Friday, November 04, 2005

Valparaiso, Chile

Went to visit Pablo Neruda´s house only to find that Pablo Neruda no longer lives there. Apparently, he´s dead.

This may have worked out in my favor, however, because I´m not sure the living, breathing incarnation of the Nobel-honored poet would have invited me in and let me go through his stuff the way it turns out I was able to. Photographs were strictly forbidden, and though my secret plot to sneak a shot of his fourth-floor writing desk at the changing of the security guards during lunchbreak was foiled, I did manage to smuggle out a photograph of his third-floor bar.

I walked past a metalworking shop today where four Chileans were rocking out to "It´s So Easy" under the sultry gazes of three dozen naked women pinned to the wall.

They still say Pinochet´s too caved in the brain to stand trial for disappearing half the population of his country during his reign. What a sham.

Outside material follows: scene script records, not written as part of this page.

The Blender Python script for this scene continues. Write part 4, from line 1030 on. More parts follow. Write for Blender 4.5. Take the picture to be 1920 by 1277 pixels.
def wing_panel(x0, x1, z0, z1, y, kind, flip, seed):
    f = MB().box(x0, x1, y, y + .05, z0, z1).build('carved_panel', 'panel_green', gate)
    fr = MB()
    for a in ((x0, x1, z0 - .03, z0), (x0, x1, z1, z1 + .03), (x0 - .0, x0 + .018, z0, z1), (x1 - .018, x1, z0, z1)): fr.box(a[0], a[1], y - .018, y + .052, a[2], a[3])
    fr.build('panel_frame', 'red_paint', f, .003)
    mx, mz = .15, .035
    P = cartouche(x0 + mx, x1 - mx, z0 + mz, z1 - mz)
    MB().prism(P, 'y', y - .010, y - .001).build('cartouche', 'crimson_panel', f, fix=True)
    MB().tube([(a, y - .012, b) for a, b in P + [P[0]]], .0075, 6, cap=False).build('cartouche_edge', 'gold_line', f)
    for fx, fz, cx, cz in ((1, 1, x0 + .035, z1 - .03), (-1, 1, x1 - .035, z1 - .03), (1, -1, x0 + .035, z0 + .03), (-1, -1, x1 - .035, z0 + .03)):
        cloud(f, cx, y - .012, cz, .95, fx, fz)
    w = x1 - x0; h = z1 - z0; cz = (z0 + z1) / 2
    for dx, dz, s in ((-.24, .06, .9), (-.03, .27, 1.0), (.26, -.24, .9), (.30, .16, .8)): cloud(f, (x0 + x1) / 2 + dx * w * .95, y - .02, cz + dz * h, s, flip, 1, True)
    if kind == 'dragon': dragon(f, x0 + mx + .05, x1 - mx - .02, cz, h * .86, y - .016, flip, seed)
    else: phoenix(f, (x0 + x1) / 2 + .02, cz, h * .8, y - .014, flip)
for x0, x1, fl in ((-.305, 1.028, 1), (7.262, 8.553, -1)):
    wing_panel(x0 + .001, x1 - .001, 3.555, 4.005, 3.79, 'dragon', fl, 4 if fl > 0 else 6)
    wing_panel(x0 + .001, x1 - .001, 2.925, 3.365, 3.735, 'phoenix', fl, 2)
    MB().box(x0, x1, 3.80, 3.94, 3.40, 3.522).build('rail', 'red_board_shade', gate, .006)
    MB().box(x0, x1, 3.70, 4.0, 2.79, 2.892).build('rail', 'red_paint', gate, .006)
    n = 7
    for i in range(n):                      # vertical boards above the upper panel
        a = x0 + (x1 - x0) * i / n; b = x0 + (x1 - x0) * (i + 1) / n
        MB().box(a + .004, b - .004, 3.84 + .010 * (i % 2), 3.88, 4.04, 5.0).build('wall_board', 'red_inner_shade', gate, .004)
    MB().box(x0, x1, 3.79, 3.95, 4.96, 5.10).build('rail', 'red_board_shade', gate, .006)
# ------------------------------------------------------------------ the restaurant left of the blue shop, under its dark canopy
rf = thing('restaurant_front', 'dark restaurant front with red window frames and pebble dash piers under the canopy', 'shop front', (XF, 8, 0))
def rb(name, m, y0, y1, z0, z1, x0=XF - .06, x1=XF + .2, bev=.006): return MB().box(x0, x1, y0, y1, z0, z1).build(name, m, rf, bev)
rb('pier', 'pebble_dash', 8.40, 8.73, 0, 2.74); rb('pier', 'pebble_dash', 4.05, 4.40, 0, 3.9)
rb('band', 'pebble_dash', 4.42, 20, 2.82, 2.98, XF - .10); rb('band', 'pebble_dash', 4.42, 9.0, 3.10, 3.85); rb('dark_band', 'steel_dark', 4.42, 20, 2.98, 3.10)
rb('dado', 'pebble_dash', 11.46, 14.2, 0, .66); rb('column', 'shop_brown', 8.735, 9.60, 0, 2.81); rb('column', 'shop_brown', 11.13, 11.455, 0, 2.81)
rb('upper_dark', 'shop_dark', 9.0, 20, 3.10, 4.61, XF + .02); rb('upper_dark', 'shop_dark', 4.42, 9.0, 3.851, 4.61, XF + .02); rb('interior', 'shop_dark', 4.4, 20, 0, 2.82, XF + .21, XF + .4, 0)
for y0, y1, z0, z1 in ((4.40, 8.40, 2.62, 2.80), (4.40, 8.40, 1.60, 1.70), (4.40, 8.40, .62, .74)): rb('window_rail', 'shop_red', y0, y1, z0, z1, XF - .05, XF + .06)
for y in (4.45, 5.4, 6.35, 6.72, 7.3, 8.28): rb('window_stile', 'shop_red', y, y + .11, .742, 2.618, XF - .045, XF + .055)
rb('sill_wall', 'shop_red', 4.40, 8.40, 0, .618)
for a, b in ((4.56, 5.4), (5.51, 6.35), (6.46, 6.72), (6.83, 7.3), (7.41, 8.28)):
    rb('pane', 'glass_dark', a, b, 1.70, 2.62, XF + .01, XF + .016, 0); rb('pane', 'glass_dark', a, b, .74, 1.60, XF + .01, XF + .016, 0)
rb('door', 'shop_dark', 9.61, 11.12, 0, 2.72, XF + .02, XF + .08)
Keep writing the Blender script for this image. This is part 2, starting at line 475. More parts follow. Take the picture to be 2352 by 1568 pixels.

Finished the Che biography, and though he turns out to be a character I could never really get behind (Heavy suppression of the free press, compulsory executions for *all* post-revolution political dissidents, insistance that armed conflict is the *only* way to effect political change, etc.) there are too many Clint Eastwood anecdotes about his superhuman dedication to a cause he truly believed in for me to resist admiring, to some degree, certain aspects of his life.

I should say, however, that if any knee-jerk lefties out there are considering getting a Che tattoo, t-shirt, or towel rack, you may want to read up on him a little. He´s not the exactly the kind of guy you´d want your kids looking up to.

Been trying to find a Spanish edition of one of Jorge Luis Borges´ books to practice with, but having a devil of a time. The Chileans hate him because he´s Argentinian and the Argentinians are down on him for being too European. On top of this, bookstores down here are not only lacking in any kind of alphabetized schema, but also full of translated novels by Elmore Leonard and Tom Clancy.

A girl from Buenos Aires asked me why American movies are so violent and I told her I honestly didn´t know. She said that Sex and the City was much better than any American movie and I found myself unable to argue.